Au travers de ses discours, publications, nous avons tenté d'extraire 15 idées-clef symbolisant sa vision de l'informatique:

"L'histoire de l'informatique est caractérisée par la surestimation de ce qui peut être accompli immédiatement, et la sous-estimation des conséquences à long terme."

"Les technologies de l'information se retrouveront partout."

"Les travailleurs de l'information (cols blancs) constituent la majorité des actifs aux Etats-Unis. Leur nombre augmente régulièrement."

"L'outil informatique change le message."

"L'utilisation optimale de l'informatique ne peut provenir de la technologie seule. Elle commence par une méticuleuse observation des personnes et des organisations."

"L'amélioration de la communication amène l'amélioration de l'organisation."

"Il n'y a pas de relation entre le montant des dépenses informatiques et la rentabilité des entreprises."

"Il est nécessaire de confronter les investissements technologiques aux objectifs stratégiques."

"La bonne stratégie n'est pas la réduction des coûts informatiques, mais l'augmentation des profits."

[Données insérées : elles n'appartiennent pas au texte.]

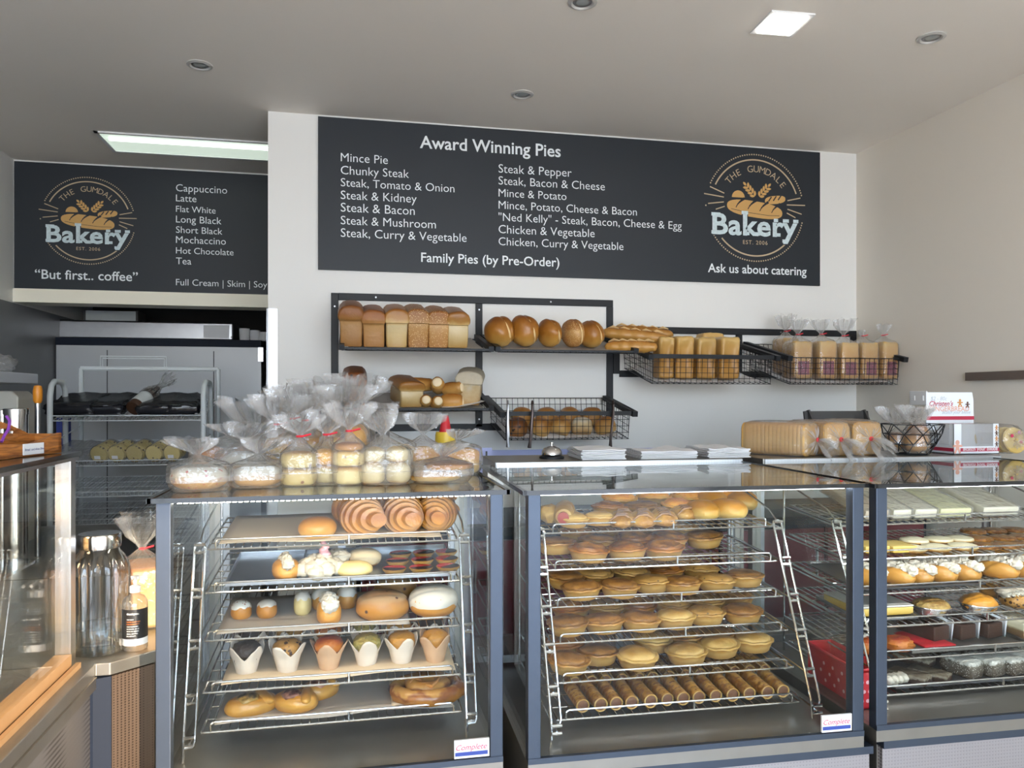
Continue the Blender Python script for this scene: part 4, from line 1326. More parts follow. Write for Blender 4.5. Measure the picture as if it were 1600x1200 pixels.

"Les coûts de l'informatique ont tendance à migrer là où ils sont difficilement identifiables."

"Sans objectif de productivité il n'y a pas d'orientation pour l'entreprise; sans mesure de la productivité il n'y a pas de contrôle."

"Les fournisseurs et les responsables informatiques oublient que pour les 100 dernières années, les Etats-Unis ont eu une croissance annuelle moyenne de la productivité inférieure à 4%. Pourquoi parlent-t-ils alors de gains de productivité de l'ordre de 50 à 1000% pour les projets informatiques?"

"Les systèmes informatiques doivent s'adapter aux utilisateurs et non le contraire."

"On ne peut parler de mesure de la productivité sans parler des risques. Chaque projet informatique doit révéler non seulement les gains attendus, mais aussi identifier les alternatives favorables et défavorables en termes de revenus."

"La longue liste des avantages de l'informatique se voit confrontée à une aussi longue liste des désavantages potentiels."